Dunque, l’Induismo non è una religione, come s’intende questo termine in Occidente; è anche per questo che non è facile abbracciare, inserirsi o “convertirsi” all’Induismo. Un ebreo che voglia diventare cristiano ha solo da ricevere il battesimo cristiano, e automaticamente può essere inserito nella comunità religiosa cristiana, ma per chi vuole diventare induista non è questione di battesimo, anche perché un tale battesimo non esiste. Qualcuno arriva a pensare che induista si nasce. Ma è anche vero che in Occidente vi sono tante “coscienze induiste”, come in Oriente vi sono tante persone che si sentono cristiane o maomettane. Il termine “orientale” può non considerarsi in senso geografico.

C’è poi da notare che in Oriente filosofia e religione sono sempre unite, contrariamente a quanto avviene nell’Occidente moderno. L’una integra l’altra. Gaudapada, per esempio, commenta la Mandukya Upanisad sotto la prospettiva della Sruti e sotto l’aspetto della dialettica filosofica. In altri termini, ha unito la Rivelazione alla riflessione filosofica.

In riferimento al Vedanta Advaita non è affatto questione di parlare in termini di religione. Il Vedanta Advaita, il cui codificatore è stato Samkaracarya, si riallaccia ovviamente ai Veda e ha colto in essi il fattore prettamente filosofico e metafisico. Le sue radici sono dunque vediche, il tronco è stato nutrito da Gaudapada, maestro del maestro di Samkara, e l’albero ramificato con gli abbondanti frutti è stato sviluppato da Samkara.

Il Vedanta Advaita può considerarsi una filosofia e una metafisica, ma questi termini non vanno intesi nell’accezione che hanno in Occidente.

La filosofia nell’Occidente, soprattutto moderno, è riservata a quelle persone le quali cercano di “dimostrare”, mediante una dialettica mentale e discorsiva, una loro visione del mondo e dell’Essere. In altri termini. Si cerca di “dimostrare” verità usando la ragione discorsiva; ma si sa che la discorsività mentale ha dei limiti, perché può operare solo sul piano dell’oggetto e del contingente. Una “dimostrazione” razionale empirica dell’Essere, per esempio, implica il porsi sempre sul piano della dualità la quale, a sua volta, preclude decisamente non solo la “dimostrazione”, ma la stessa vera conoscenza dell’Essere.

Si può dire che in Occidente la filosofia risente dell’atteggiamento coscienziale tipico occidentale di porsi in termini dualistici, oggettivistici.
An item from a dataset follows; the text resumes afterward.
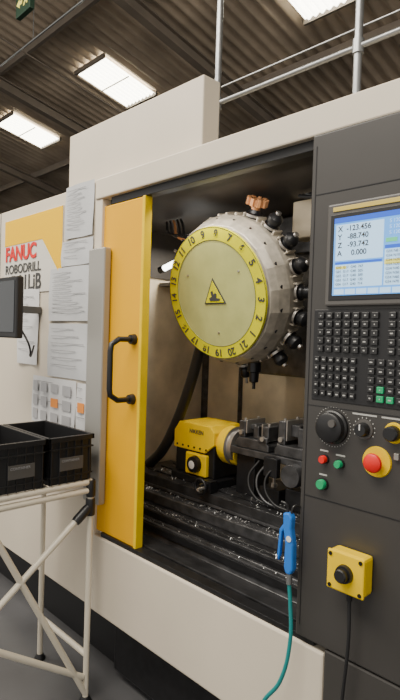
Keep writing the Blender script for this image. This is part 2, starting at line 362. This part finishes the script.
boxes('lcd_header',[((-.907,-.0395,2.014),(-.50,-.0385,2.03)),((-.737,-.0395,1.922),(-.51,-.0388,1.932)),((-.900,-.0395,1.886),(-.745,-.0388,1.893))],lcd_b,CP,0)
boxes('lcd_windows',[((-.900,-.0395,1.897),(-.742,-.0388,2.008)),((-.737,-.0395,1.815),(-.51,-.0388,1.920)),((-.900,-.0395,1.815),(-.742,-.0388,1.884))],lcd_w,CP,0)
boxes('lcd_softkeys',[((-.900+.038*i,-.0398,1.793),(-.866+.038*i,-.0388,1.809)) for i in range(10)],lcd_w,CP,0)
boxes('lcd_marks',[((-.737,-.0402,1.876),(-.60,-.0397,1.890)),((-.898,-.0402,1.871),(-.86,-.0397,1.880))],lcd_y,CP,0)
boxes('lcd_marks_green',[((-.735,-.0398,1.94),(-.70,-.0388,1.952)),((-.69,-.0398,1.94),(-.655,-.0388,1.952))],lcd_g,CP,0)
for i,(l) in enumerate(['X  -123.456','Y   -88.740','Z   -93.742','A     0.000']):
    text('lcd_axis_%d'%i,l,(-.893,-.040,1.994-.025*i),.023,ink,CP,ext=.0001,bold=.0004)
    if i<3: text('lcd_side_%d'%i,'S 12000 T%02d F 850'%(i+3),(-.725,-.040,2.000-.017*i),.015,lcd_w,CP,ext=.0001)
for i in range(8):
    text('lcd_code_%d'%i,'G54 N%d X%d.0 Y%d.2 M08'%(10*i,random.randint(10,99),random.randint(10,99)),(-.732,-.0408,1.913-.0126*i),.011,ink,CP,ext=.0001)
for i in range(5):
    text('lcd_feed_%d'%i,'G0%d  G17  G40  %d'%(i,random.randint(100,999)),(-.896,-.0408,1.876-.013*i),.011,ink,CP,ext=.0001)
keym=mat('key_dark',(.022,.022,.023),.35); keyl=mat('key_legend',(.42,.42,.40),.5)
KB=[];LG=[];GK=[]
def key(x,z,w=.022,h=.020,leg=True,L=KB):
    L.append(((x-w/2,-.030,z-h/2),(x+w/2,-.018,z+h/2)))
    if leg:
        lw=random.choice([.003,.006,.009]); LG.append(((x-lw/2,-.0306,z-.002),(x+lw/2,-.0299,z+.002)))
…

Essa vuole conoscere l’oggetto esterno, quella orientale intende conoscere colui che cerca di conoscere l’oggetto esterno.

L’occidentale è una filosofia di semplice “dimostrazione” mentale, quella orientale è una filosofia di realizzazione.
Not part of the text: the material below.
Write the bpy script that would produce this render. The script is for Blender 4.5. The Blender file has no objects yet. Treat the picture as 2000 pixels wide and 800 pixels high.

Inoltre, mentre il filosofo occidentale ha creato il suo “sistema” filosofico, e spesso in contrasto e in opposizione con i “sistemi” degli altri filosofi, il filosofo orientale non ha creato un “sistema”, né si è arrogato la proprietà delle sue enunciazioni.

Il Vedanta Advaita (come gli altri darsana) è un darsana che si ricollega ai Veda, che attinge ai Veda, che cerca di sviluppare una “prospettiva” o un “punto di vista” che già si trova in embrione nei Veda. Darsana, difatti, non ha l’accezione di un “sistema” filosofico chiuso escogitato da qualche solitario pensatore-filosofo; il suo significato etimologico è “guardare”, “osservare”, è “punto di vista” in relazione alle Scritture vediche: Veda e Upanisad (Sruti). Ma anche la filosofia greca, nella sua accezione più ristretta, era una filosofia che attingeva il suo contenuto dai Misteri. E i Misteri rappresentano un ramo di quella Dottrina eterna che abbiamo chiamato Sanatanadharma. Orfeo, Pitagora, Platone, Plotino – per citarne solo alcuni – attingono ai Sacri Misteri. E lo stesso Cristianesimo, pur innestandosi ai Sacri Misteri (nella Santa Messa vien detto appunto: celebriamo i Sacri Misteri), li ha rifiutati e disconosciuti. Così, quando parliamo di filosofia ci riferiamo a quella Philosophia perennis che non ha storia e non è stata formulata da mente umana.

Il termine metafisica ha un’accezione più specifica e si riferisce a quel Ramo della Filosofia che tratta del Reale assoluto, di là da tutte le contingenze, di là dal manifesto, nella sua integrale estensione, di là quindi dal tempo-spazio-causa.

Nell’Occidente moderno chi parla di metafisica … può essere messo al “rogo”, tanto è il rifiuto del trascendente. Ma, invero, nell’Occidente moderno non esiste più neanche la filosofia, perché è stata fatta scendere a livello di filosofia della scienza, della politica, del diritto, ecc.